The International Air Transport Association (IATA) has urged African governments to treat aviation as a strategic pillar of economic growth, warning that delayed repatriation of airline revenues is undermining connectivity across the continent. African countries accounted for the largest share of global blocked airline funds, with a total of USD 774 million trapped as of end-March 2026, according to IATA.
Speaking at the IATA Focus Africa conference in Addis Ababa, Kamil Alawadhi, IATA’s Regional Vice President for Africa and the Middle East, said aviation should be viewed as “economic infrastructure” that supports jobs, trade, tourism and regional integration. He argued that long-term prosperity from a competitive aviation sector would deliver broader development benefits than taxes collected from travelers.
IATA said governments’ failure to allow airlines to repatriate earnings in line with bilateral and international obligations has left funds blocked across several African markets. Algeria was cited as the country with the highest amount of blocked funds at USD 258 million, followed by the XAF Zone at USD 105 million, Mozambique at USD 82 million, Eritrea at USD 78 million and Angola at USD 73 million.
Alawadhi said the scale of blocked funds in Algeria required urgent government action, adding that engagement with the Ministry of Trade and Export Promotion and the Central Bank had produced little response. He warned that continued delays in releasing airline revenues could damage connectivity if governments do not work with the industry to find a sustainable solution.
Beyond blocked funds, IATA called on African governments to strengthen aviation safety, reduce the cost of doing business, ease visa restrictions and support sustainability measures. The group said Africa’s accident rate improved from 12.13 to 7.86 per million sectors between 2024 and 2025, but remained above the global average of 1.32.
IATA also said the cost of doing aviation business in Africa remains high, with taxes and charges around 15% above the global average. It called for an end to rising API-PNR charges, faster implementation of the ECOWAS decision to eliminate aviation taxes and reduce select charges, and continued use of residence-based corporate taxation for airlines.
On sustainability, IATA said Africa could benefit from producing sustainable aviation fuel and supplying eligible emission units for the global CORSIA offsetting scheme. It estimated that sub-Saharan Africa could supply up to 106 million tonnes of SAF-suitable feedstock by 2050, creating jobs and trengthening energy security if supported by predictable policies and investment.

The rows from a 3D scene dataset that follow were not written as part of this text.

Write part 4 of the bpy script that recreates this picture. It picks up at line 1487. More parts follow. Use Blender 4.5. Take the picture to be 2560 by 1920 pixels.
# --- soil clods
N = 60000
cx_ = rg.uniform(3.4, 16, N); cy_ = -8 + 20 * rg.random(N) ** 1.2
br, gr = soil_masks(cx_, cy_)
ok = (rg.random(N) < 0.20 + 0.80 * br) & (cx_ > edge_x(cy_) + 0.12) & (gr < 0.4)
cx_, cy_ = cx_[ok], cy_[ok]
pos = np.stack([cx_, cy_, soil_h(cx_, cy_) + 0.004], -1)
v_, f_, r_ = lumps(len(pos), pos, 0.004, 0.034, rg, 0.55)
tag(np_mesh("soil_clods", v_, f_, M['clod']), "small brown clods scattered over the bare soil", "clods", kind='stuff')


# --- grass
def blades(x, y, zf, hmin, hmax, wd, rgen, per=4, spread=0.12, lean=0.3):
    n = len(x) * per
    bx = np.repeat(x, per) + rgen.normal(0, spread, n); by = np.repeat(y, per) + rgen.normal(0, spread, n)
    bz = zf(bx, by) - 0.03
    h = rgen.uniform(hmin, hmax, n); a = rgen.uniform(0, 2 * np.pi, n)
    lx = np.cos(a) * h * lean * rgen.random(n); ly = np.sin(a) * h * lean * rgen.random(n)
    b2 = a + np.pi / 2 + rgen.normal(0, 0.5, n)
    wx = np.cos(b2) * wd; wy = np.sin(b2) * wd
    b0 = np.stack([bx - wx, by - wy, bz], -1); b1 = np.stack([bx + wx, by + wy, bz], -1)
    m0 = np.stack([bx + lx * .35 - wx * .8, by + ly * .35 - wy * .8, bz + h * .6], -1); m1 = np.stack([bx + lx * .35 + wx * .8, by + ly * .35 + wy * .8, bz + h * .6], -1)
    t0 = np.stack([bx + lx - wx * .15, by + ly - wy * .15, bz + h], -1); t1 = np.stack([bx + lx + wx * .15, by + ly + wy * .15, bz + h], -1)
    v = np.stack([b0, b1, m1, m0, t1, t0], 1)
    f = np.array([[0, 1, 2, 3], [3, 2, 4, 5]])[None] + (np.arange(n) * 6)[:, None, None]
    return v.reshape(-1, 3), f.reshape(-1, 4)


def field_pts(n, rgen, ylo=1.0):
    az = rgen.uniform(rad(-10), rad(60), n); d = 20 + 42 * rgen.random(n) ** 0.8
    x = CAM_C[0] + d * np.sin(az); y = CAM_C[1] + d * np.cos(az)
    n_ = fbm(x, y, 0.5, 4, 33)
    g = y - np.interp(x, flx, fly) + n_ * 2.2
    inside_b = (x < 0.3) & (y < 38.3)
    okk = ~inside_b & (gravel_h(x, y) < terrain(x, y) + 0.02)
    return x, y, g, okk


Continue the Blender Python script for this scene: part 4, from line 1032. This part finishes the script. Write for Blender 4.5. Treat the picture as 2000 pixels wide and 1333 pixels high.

The association also said nearly half of intra-African travel still requires visas before departure, limiting mobility, tourism and economic integration. It argued that easing visa restrictions has already shown benefits in countries that have adopted more open travel policies.
The remarks came during the 2026 edition of the IATA Focus Africa conference, held in Addis Ababa on April 29-30 under the theme “Elevating Aviation Safety, Connectivity, and Operational Efficiency in Africa.” IATA said the event was hosted by Ethiopian Airlines and brought together policymakers, regulators and industry leaders.IATA represents about 360 airlines and more than 80% of global air traffic.